Pero a Vicente de Paúl no le bastaba con socorrer a las almas, si no se atendía también a las necesidades corporales de los pobres. El se había hecho pobre por amor a Jesucristo, y había dejado todo por seguirle, y ya no le quedaba nada para dar; con todo, como tenía el corazón enteramente abrasado en el fuego celestial que  el Divino Salvador vino a encender en la tierra, no le fue difícil comunicar una parte de ese santo ardor a las personas bien dispuestas con las que se encontraba. Veremos unos ejemplos maravillosos a lo largo de su vida, que harán conocer la gracia que Dios había puesto en su fiel Siervo, el cual era de tal entidad, que parece que entre la corrupción del siglo hizo revivir en varias almas el espíritu y la caridad de los primeros cristianos.

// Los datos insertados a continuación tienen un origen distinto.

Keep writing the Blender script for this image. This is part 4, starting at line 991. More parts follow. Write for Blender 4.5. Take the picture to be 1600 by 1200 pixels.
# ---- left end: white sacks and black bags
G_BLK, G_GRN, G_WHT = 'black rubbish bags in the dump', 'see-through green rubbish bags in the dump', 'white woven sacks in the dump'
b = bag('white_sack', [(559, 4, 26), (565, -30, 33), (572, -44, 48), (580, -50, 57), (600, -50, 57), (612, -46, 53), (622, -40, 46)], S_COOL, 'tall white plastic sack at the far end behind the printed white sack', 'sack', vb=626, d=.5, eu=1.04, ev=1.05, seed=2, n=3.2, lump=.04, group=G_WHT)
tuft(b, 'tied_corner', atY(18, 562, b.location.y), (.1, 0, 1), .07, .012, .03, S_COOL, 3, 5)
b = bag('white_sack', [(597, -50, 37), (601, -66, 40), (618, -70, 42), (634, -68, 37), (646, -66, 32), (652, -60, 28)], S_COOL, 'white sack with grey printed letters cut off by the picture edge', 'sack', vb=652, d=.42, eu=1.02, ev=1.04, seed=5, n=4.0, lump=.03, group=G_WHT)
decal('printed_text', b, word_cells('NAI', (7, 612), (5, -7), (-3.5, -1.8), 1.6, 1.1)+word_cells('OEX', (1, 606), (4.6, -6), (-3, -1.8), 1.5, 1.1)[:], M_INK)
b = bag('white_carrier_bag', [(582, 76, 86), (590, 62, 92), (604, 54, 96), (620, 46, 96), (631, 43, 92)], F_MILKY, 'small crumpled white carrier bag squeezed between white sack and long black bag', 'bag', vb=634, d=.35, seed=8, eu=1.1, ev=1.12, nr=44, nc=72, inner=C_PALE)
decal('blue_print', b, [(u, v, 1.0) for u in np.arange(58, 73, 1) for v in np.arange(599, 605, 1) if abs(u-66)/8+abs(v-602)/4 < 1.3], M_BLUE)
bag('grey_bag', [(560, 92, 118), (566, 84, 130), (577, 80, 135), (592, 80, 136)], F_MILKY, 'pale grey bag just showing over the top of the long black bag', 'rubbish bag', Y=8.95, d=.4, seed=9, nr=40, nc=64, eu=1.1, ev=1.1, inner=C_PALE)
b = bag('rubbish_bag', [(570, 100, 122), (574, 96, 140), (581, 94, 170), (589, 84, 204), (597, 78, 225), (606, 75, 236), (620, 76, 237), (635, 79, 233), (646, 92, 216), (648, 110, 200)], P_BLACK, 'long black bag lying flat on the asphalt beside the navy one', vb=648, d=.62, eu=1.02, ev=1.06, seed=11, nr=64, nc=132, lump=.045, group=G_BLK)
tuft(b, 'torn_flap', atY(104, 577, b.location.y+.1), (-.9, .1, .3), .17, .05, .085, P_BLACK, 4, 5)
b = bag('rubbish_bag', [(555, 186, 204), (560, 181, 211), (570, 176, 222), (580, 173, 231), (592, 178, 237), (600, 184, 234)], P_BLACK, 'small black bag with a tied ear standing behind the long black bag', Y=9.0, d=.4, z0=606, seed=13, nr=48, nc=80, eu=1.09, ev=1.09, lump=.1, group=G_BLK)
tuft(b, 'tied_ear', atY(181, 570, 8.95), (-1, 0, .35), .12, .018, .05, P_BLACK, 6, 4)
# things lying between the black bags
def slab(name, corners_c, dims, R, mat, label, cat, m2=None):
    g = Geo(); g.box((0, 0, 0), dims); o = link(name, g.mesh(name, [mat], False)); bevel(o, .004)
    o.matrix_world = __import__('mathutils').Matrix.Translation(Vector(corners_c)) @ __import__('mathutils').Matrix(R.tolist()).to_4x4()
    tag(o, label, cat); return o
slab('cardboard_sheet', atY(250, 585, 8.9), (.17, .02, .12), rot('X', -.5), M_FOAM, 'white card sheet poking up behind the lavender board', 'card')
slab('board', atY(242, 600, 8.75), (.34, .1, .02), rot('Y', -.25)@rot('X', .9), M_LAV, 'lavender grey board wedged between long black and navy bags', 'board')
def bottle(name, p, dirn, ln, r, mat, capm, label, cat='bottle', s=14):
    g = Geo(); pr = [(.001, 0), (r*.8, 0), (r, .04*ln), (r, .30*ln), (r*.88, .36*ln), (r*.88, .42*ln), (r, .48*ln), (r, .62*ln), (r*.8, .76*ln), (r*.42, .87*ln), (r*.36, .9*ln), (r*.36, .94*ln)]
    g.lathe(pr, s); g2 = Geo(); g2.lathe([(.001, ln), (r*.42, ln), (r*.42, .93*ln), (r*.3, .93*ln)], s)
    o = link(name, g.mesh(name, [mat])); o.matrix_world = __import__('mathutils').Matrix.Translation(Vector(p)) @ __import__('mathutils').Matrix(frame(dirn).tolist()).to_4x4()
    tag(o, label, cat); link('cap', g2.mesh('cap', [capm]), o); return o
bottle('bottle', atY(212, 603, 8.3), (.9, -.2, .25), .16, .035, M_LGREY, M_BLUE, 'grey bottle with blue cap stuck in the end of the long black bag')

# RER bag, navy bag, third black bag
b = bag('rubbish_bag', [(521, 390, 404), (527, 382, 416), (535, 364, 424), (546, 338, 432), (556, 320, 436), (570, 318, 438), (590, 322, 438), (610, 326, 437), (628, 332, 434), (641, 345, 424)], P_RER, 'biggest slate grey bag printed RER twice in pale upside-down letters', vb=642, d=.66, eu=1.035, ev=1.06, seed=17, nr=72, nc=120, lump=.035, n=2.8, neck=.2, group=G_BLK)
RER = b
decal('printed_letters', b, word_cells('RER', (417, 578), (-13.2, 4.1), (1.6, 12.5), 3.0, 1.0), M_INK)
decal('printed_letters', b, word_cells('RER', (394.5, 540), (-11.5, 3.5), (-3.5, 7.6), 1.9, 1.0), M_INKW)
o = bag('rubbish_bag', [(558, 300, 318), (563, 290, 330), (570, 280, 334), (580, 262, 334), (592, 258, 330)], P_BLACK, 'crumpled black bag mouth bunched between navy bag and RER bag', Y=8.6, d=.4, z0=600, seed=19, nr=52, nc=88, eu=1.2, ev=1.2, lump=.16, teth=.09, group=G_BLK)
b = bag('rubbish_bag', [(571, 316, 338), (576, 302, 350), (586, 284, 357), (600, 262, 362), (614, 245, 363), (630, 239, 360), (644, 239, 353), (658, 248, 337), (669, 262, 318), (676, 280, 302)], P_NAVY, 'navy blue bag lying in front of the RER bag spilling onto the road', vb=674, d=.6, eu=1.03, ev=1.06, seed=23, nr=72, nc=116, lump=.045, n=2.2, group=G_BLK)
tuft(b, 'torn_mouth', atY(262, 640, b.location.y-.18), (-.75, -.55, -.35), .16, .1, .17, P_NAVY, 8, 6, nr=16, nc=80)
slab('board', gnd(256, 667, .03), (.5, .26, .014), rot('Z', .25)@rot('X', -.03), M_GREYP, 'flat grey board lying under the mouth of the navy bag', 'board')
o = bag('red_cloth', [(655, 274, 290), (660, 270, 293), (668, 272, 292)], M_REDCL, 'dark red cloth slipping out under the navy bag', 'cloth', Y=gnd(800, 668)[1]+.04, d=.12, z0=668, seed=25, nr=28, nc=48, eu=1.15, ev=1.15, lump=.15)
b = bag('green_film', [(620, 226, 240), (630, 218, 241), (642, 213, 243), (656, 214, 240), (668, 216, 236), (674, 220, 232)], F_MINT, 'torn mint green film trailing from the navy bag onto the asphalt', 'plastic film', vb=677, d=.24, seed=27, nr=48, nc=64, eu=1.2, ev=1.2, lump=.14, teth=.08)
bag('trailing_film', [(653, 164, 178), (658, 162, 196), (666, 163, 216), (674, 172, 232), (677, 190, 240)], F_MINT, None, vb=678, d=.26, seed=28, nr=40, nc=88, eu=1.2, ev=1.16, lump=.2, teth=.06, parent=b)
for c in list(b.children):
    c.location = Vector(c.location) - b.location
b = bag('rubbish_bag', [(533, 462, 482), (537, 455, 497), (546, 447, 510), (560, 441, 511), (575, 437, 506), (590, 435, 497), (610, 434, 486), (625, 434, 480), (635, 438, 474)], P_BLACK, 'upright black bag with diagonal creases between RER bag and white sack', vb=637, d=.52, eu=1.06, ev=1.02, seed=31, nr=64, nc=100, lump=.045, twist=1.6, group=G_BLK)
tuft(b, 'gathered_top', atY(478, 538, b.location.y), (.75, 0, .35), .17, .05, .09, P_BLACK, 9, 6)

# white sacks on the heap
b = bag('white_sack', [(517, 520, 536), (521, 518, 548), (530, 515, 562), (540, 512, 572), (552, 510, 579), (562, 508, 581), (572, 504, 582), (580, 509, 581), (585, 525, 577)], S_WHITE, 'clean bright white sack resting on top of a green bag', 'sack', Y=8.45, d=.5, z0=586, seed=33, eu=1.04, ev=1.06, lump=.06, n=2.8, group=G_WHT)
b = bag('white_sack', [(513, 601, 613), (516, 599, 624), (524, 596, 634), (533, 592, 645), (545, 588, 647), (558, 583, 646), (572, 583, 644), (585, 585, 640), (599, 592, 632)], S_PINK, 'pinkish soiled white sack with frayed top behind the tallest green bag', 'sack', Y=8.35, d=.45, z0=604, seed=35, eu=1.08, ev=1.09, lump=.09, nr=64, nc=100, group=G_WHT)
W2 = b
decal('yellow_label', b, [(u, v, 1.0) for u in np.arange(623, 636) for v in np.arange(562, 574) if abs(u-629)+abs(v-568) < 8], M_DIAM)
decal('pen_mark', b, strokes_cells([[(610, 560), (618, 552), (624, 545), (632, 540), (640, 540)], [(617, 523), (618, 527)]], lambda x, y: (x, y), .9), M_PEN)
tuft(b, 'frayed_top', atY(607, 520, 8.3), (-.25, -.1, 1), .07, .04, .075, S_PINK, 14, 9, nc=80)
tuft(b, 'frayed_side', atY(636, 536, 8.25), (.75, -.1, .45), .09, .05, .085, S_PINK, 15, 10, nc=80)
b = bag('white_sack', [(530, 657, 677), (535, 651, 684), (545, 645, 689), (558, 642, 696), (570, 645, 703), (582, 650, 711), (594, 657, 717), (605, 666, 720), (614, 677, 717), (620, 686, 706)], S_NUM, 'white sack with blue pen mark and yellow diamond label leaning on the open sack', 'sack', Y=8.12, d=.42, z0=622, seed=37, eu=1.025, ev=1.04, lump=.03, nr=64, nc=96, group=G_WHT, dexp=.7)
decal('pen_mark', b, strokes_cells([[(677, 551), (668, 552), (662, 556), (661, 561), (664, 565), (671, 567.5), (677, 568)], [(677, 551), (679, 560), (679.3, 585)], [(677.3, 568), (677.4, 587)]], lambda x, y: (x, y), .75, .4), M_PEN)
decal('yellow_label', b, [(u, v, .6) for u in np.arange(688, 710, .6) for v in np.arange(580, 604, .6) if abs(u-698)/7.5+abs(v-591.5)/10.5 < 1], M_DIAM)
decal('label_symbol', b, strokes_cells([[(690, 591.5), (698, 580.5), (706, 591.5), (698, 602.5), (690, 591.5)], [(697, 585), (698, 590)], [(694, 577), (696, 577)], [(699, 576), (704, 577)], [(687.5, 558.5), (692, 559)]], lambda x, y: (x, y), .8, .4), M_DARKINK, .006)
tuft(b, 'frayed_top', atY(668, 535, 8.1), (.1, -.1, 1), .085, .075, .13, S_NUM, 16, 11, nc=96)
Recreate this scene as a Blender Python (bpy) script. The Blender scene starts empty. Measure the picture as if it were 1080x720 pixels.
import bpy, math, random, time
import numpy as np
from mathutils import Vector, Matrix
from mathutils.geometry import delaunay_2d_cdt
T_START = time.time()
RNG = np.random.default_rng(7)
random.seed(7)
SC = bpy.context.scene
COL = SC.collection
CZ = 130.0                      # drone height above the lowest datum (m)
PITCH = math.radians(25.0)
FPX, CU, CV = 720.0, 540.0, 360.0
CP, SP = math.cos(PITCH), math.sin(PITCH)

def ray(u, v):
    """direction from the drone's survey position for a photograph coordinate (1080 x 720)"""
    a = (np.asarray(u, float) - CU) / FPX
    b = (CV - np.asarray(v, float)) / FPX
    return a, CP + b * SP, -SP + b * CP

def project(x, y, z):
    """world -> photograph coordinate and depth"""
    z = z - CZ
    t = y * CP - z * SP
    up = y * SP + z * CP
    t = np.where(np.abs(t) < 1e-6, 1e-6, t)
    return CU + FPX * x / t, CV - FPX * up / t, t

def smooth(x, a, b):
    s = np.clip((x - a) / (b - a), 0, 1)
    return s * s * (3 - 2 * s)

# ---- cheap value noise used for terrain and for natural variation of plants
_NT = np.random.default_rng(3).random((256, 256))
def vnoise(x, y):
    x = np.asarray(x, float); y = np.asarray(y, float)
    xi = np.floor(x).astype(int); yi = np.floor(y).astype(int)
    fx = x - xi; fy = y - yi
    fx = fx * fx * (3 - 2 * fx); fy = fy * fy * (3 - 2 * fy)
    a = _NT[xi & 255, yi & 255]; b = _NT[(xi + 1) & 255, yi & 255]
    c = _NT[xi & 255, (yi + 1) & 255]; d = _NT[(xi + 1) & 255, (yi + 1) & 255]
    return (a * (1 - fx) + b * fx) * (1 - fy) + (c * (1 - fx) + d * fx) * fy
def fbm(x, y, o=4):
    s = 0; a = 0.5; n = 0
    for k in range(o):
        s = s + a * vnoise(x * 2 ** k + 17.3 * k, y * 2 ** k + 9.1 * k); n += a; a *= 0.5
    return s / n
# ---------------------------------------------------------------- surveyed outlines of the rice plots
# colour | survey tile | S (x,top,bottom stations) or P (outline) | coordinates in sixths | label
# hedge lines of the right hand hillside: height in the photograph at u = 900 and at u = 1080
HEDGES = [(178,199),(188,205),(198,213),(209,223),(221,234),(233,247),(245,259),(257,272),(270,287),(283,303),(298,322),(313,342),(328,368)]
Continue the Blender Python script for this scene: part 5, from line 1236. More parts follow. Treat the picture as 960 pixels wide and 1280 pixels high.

Y por más que sea cierto, y hasta se podría, en estos últimos tiempos, repetir con más razón que nunca la queja del Apóstol, y decir que «todos se preocupan sólo de buscar su interés, y no el de Jesucristo», sin embargo, el ejemplo, a veces, y la palabra de Vicente de Paúl tuvo tanta eficacia que llegó hasta el punto de arrancar del corazón de gran número de personas virtuosas esa raíz de toda clase de males, y a inspirarles disposiciones tan perfectas, de forma que su alegría y satisfacción más grandes hayan sido, y aún lo son en la actualidad, no sólo hacer una santa distribución de sus bienes temporales para prestar asistencia y socorrer a los pobres, sino también entregarse a sí mismas y consumir su salud y su vida en las más laboriosas y penosas obras de la virtud de la caridad.

No fue sólo la ciudad de París la que experimentó los efectos en la asistencia prestada a un número casi innumerable de pobres vergonzantes, de toda condición, de edad y sexo que la miseria de las guerras y de otras calamidades públicas había reducido a extrema indigencia. Su caridad se extendió hasta las provincias más alejadas, y además de los socorros oportunos prestados a las fronteras de Francia durante los mayores estragos de la guerra, Lorena, las Islas Hébridas, Berbería y otros países extranjeros han recibido de él grandísimas ayudas en sus necesidades más agobiantes, como más adelante se verá.